ABSTRACT

Industrialists and manufacturers from at least the last decade of the eighteenth century were realising the importance of education and training with regard to both family and workforce, pre-dating the Mechanics’ Institute Movement. Several organisations and societies were being established for this purpose. Dick (2008: 568) highlights the importance of one of these, the Lunar Society, which was ‘a network of male scientists, industrialists and writers’ who were all part of this ‘energetic British philosophical society which symbolised enlightenment in science’ in the Midlands between 1765 and 1791. Members included Matthew Boulton, who in 1762 opened his Soho Works, which manufactured a variety of products from buttons to steam engines, and James Keir, inventor and industrialist of glass manufacture, chemicals and mining.

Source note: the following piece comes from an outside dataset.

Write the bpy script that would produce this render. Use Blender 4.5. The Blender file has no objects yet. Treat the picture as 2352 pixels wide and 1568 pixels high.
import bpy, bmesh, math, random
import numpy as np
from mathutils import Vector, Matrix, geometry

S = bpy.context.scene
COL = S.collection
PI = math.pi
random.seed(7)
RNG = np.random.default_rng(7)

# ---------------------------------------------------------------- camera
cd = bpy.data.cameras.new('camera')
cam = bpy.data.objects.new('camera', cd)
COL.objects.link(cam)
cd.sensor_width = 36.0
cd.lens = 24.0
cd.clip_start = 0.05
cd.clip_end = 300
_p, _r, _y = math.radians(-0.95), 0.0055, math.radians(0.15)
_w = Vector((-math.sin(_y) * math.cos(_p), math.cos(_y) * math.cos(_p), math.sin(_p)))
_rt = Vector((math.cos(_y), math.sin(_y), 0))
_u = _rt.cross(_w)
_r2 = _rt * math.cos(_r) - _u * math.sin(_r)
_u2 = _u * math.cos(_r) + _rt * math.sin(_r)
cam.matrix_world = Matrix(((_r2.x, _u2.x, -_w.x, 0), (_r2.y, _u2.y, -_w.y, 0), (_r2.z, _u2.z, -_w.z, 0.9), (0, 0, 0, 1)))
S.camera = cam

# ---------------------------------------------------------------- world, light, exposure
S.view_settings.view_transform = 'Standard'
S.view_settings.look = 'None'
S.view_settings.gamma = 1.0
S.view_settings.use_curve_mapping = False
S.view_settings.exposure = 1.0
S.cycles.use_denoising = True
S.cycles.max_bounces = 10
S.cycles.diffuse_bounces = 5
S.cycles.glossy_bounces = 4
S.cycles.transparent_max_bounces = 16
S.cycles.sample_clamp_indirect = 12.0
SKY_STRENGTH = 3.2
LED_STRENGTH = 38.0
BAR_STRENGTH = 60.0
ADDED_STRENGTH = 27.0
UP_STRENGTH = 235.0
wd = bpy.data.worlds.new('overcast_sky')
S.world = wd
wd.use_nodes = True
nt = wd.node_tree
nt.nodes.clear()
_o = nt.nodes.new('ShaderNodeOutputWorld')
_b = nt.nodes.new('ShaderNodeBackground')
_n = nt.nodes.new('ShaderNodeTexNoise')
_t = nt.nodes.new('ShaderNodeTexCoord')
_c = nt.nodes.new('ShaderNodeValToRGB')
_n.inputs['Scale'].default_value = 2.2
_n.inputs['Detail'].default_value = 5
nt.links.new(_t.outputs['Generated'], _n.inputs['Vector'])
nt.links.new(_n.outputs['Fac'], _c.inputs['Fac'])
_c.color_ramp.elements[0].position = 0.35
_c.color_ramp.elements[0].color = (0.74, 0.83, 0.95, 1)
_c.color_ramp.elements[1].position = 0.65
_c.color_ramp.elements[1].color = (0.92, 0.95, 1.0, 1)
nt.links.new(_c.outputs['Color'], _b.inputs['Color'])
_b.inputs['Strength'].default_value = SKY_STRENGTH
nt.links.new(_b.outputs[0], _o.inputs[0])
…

Other members included Thomas Day, radical writer and educationalist, Richard Edgeworth, inventor and educationalist, Joseph Priestley, experimental scientist, educationalist, political and religious campaigner, Josiah Wedgwood, the ceramics manufacturer, and James Watt, partner of Matthew Boulton and inventor who improved the efficiency of the steam engine (ibid.). Other scientists and manufacturers were in correspondence with members of the Lunar Society, including Benjamin Franklin and Joseph Wright, who regularly discussed and debated ideas with them.